Para evitar batidas de frente com Bolsonaro, líderes que estão em conflito aberto com o mandatário têm tentado tocar demandas de seus estados com ministros considerados mais pragmáticos.
Um dos principais antagonistas do presidente, o governador Wilson Witzel (PSC), do Rio, negocia diretamente com Guedes a antecipação de partes dos recursos da Cedae (companhia de água e esgoto do estado) previsto para outubro, cuja outorga é calculada em R$ 11 bilhões.
A insatisfação com a forma de atuar de Bolsonaro extrapola os governadores e é compartilhada da centro-direita à esquerda no Congresso Nacional. Deputados e senadores classificaram o presidente como ‘irresponsável’ e ‘incontrolável’, alguém que não transmite segurança suficiente para guiar o país na crise. As queixas foram externadas pelo presidente da Câmara, Rodrigo Maia (DEM-RJ), durante um evento organizado Bradesco.
Maia afirmou que Bolsonaro perde a oportunidade de construir pontes e repactuar as relações com o Congresso e com os governadores em favor de alimentar sua militância virtual. “A relação entre o Parlamento e o governo não se encaminhou para um afastamento definitivo por causa da crise (do coronavírus)”, disse.
Parlamentares afirmaram que as postagens feitas pelo presidente na manhã desta quarta trazem uma imprevisibilidade desnecessária. “O presidente só sabe causar caos.
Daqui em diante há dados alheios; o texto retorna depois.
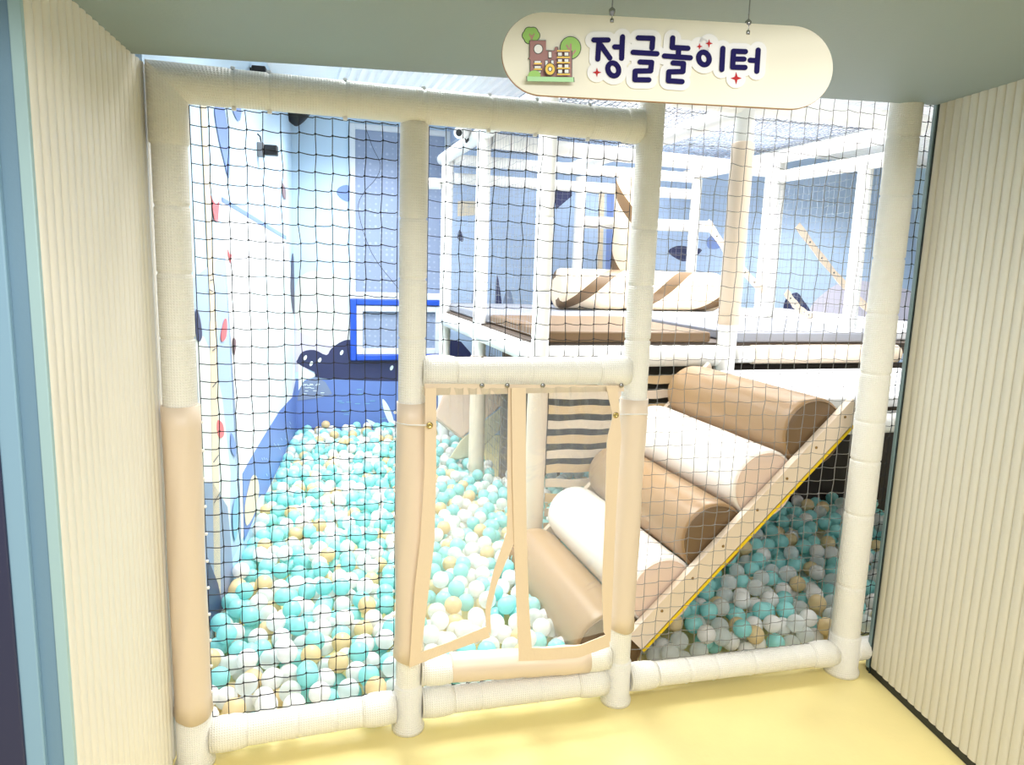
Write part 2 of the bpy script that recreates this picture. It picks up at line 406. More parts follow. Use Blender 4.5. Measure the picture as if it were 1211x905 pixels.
wx0, wz0, wx1, wz1 = brect(413, 141, 527, 425, BACK)
wz1 = min(wz1, CEIL-.05)
WFM = mat('pale grey window frame', (216, 224, 234), .4); WBL = mat('bright blue frame', (38, 84, 196), .35)
def frame(mb, x0, z0, x1, z1, w, y0, y1, bev=.004):
    mb.box((x0, y0, z0), (x0+w, y1, z1), 0, bev); mb.box((x1-w, y0, z0), (x1, y1, z1), 0, bev)
    mb.box((x0+w, y0, z0), (x1-w, y1, z0+w), 0, bev); mb.box((x0+w, y0, z1-w), (x1-w, y1, z1), 0, bev)
b = MB(); frame(b, wx0, wz0+.42, wx1, wz1, .045, BACK-.03, BACK-.004)
win = struct('window_1', b, WFM)
zl = at(420, 345, y=BACK).z; zs = at(420, 353, y=BACK).z
b = MB(); b.box((wx0+.046, BACK-.012, wz0+.47), (wx1-.046, BACK-.006, wz1-.046)); b.build('pane', gm, win)
b = MB(); b.box((wx0-.01, BACK-.045, zs), (wx1+.01, BACK-.031, zl), 0, .003); b.build('sill', WFM, win)
b = MB(); frame(b, wx0, wz0, wx1, zs-.002, .05, BACK-.05, BACK-.004, .008); bf = b.build('surround', WBL, win)
b = MB(); frame(b, wx0+.052, wz0+.052, wx1-.052, zs-.056, .05, BACK-.04, BACK-.004); b.build('casement', WFM, win)
b = MB(); b.box((wx0+.104, BACK-.012, wz0+.104), (wx1-.104, BACK-.006, zs-.108)); b.build('pane', gm, win)
b = MB(); pts = [(432, 150), (441, 175), (450, 195), (444, 212), (430, 228), (424, 250), (440, 300), (470, 340), (487, 362), (490, 400)]
b.tube([at(x, y, y=BACK-.05) for x, y in smooth_open(pts)], .0018, 6); b.build('pull_cord', NETB, win)

# ================================================================== ENTRANCE FRAME
PX = [(0, 0), (.6602, .0089), (1.4123, -.0217), (2.3759, -.065)]
fr = thing('entrance_frame', 'white padded pipe frame with tan wraps standing across the entrance on the yellow floor', 'frame', (1.2, 0, 0))
def V3(i, z): return Vector((PX[i][0], PX[i][1], z))
RP = .047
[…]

É assim que ele trabalha”, afirmou o deputado Paulo Pereira da Silva (Solidariedade-SP), um dos líderes do chamado centrão.
O líder do governo no Congresso, senador Eduardo Gomes (MDB-TO), minimizou o desconforto. “Imprevisível? Ele é o mais previsível que tem. Ele foi assim por 30 anos no Parlamento. E os 58 milhões que o elegeram o elegeram por ele ser assim”, afirmou o senador.
Entre auxiliares palacianos, a explicação para o novo capítulo de radicalização é que Bolsonaro se encontra pressionado entre duas forças de seu governo. A ala moderada quer trégua com os governadores e mais alinhamento com orientações de sanitaristas pelo isolamento; o grupo ideológico e empresários pregam a volta à normalidade.